When I was done talking about my dream, C said to me, "Okay, Liz...I am going to ask you again...how do you feel about me?" He had asked me this before, and each time I had made my feelings seem smaller than what they were, because I knew him. I knew our views on intimacy, love, and emotions differed---that he needed physical touch and not distance, and I could adapt to situations if my feelings were deep enough, but it isn’t the same for him.

After a pause, I told him the truth and said, "I believe that I am falling in love with you."

Immediately, he asked me, "How?" and began to analyze how our thought processes differed and that love doesn’t develop over distance.

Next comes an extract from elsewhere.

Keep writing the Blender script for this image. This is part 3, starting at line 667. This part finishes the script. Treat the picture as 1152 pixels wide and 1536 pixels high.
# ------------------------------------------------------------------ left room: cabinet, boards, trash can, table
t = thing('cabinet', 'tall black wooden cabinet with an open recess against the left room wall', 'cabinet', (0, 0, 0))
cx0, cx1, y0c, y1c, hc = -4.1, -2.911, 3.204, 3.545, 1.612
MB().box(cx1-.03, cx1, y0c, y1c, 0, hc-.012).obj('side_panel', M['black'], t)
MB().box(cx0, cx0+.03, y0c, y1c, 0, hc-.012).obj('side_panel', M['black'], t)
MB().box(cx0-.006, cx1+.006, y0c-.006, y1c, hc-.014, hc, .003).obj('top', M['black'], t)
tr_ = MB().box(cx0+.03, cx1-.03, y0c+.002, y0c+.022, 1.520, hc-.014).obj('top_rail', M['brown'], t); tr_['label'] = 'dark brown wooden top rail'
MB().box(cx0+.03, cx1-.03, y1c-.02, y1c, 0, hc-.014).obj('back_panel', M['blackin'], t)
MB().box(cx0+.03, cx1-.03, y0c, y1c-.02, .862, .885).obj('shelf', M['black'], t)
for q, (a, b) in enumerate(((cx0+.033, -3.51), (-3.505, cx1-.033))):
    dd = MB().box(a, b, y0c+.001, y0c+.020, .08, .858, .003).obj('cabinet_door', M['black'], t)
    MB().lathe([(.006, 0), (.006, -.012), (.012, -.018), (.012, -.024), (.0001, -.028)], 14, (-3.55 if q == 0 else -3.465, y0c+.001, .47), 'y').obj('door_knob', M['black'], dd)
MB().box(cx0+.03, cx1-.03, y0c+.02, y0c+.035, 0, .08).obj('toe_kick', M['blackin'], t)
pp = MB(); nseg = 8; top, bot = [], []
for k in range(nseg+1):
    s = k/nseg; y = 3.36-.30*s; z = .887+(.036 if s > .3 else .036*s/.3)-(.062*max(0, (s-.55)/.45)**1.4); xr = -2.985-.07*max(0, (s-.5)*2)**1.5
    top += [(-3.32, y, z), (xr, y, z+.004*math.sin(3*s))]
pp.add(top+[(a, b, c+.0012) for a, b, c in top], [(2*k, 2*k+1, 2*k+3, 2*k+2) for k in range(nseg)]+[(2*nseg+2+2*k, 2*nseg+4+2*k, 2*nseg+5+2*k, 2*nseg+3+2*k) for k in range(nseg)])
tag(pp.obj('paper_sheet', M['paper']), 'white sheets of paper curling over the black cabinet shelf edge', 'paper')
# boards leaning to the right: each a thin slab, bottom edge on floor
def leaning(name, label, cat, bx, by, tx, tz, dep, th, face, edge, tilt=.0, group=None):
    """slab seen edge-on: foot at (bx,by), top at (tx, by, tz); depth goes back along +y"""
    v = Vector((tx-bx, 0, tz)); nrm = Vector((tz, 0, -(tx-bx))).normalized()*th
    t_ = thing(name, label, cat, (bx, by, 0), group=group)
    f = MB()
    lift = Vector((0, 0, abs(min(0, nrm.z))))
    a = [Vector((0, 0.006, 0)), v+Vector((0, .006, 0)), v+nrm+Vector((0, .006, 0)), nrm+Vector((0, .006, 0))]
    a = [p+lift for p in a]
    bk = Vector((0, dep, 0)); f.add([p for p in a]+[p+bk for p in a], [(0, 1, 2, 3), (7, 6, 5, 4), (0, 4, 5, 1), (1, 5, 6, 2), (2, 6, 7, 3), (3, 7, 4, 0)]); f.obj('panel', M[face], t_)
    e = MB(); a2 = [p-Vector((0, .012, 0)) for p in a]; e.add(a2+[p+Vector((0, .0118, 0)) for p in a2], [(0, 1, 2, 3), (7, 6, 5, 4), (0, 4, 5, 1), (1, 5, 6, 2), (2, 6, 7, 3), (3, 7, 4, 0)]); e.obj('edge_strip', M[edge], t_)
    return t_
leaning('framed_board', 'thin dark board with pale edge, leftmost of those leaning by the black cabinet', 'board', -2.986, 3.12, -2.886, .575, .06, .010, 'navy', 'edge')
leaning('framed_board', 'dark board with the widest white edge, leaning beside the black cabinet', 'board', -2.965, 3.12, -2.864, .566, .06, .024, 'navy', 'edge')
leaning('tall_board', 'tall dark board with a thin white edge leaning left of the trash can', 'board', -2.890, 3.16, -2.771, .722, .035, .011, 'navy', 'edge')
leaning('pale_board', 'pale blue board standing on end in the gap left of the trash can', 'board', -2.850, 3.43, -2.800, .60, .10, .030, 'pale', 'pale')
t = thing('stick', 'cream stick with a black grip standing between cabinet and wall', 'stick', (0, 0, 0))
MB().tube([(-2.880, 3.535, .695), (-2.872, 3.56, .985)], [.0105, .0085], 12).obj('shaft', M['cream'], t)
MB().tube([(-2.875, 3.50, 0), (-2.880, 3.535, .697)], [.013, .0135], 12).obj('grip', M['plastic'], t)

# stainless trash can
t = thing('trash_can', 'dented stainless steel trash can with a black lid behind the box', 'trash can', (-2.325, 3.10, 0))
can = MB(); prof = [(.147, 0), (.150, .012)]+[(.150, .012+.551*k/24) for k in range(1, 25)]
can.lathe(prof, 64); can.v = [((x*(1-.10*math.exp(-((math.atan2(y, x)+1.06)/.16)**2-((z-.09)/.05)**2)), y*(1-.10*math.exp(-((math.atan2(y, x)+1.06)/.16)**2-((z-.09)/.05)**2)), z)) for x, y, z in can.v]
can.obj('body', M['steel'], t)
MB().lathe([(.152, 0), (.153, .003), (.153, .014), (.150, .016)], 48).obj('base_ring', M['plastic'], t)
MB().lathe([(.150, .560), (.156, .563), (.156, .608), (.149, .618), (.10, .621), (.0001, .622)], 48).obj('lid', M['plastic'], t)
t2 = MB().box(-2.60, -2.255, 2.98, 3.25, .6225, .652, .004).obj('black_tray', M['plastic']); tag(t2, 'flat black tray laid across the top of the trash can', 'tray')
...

So, I explained that because of our differences I had been withdrawing myself emotionally. Getting back to the dream, he said that maybe I had two dreams because I had been thinking about the topic a lot, it had been on my mind and took more of my attention in the form of a dream.

Either way, I do not know. I had never experienced something like that before, and it shook me a bit. In the first dream, I lost him. In the second, I had him. Then once I awoke, in reality...well, nothing happened. In a way I lost him because I had to let go of my romantic ideals, which is fine, life goes on I know. I’m still just trying to make more sense of the dream and how real it was.